The growth of ’cross means that more and more, you can find places as dedicated as I’ve mentioned anywhere around the country. Undeniably, the role of bike shops is changing in today’s world of internet distribution and direct-to-consumer purchasing. Service, specialty knowledge and added value are the new catchwords of successful shops. In the end, I see a place for both forms of bike sales—just not one at the expense of the other. Especially as an elite racer, it can be easy to become distanced from the local shop scene when bikes arrive at your house and sponsors change with alarming frequency. Perhaps it’s only because I’ve spent so many years on the other side of the counter, much of it balancing the roles of employee and aspiring bike racer, that I appreciate the importance of these shops and the people behind them, who do so much for our sport—most of it unheralded if not totally unnoticed.
I firmly believe that just as there are few people who become bike racers with an eye toward the goal of getting rich, so too with bike shops, and maybe most of all those who dedicate themselves to cyclocross. There must be a love of the process as much as a love of the outcome.

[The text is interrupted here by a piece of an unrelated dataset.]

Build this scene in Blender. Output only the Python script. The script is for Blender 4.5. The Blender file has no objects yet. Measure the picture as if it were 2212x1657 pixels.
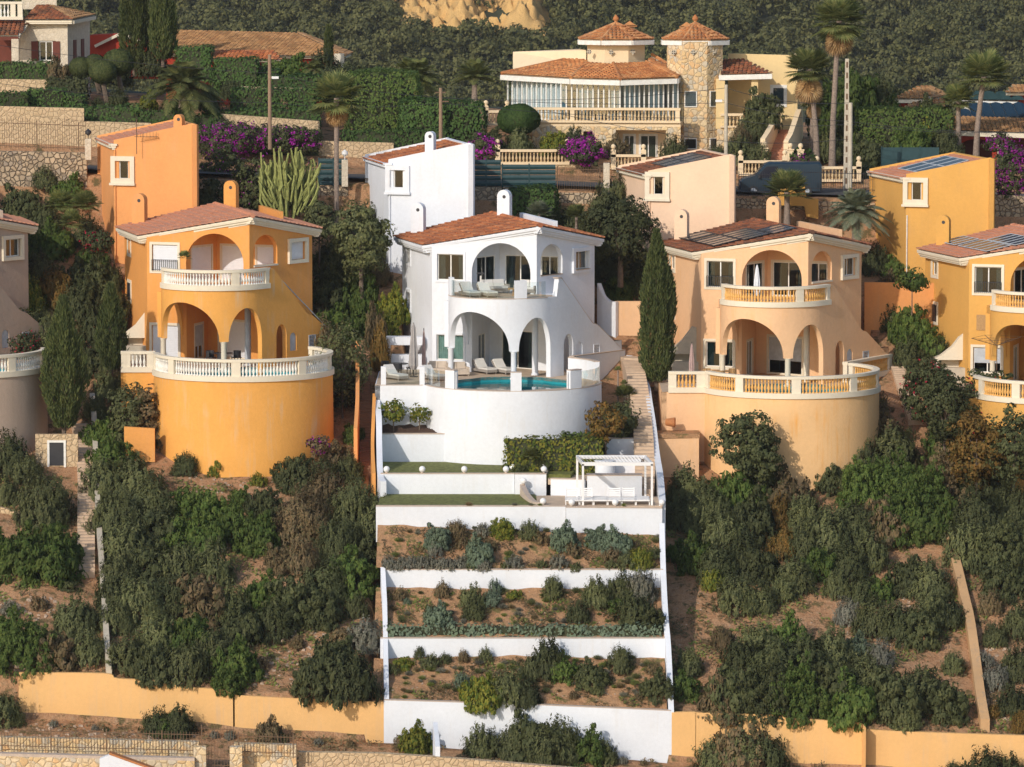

I love going to new shops, noticing the details that make it a unique expression of someone’s appreciation of this sport. Ultimately, even though I’m deeply appreciative and honored to have the opportunity I have right now to be racing my bike full-time, I can’t help but miss those moments at the shop: eating soup and a bagel for lunch in between tune-ups, talking about ’cross and bike racing in general with anyone who’d care to listen.

So take a moment to stop by your local shop if you haven’t recently. You just might find they’re the ones behind that race you enjoyed so much or that trail you rode last week. Even with recent growth, ’cross is still a small community—reach out and make yours a little bigger.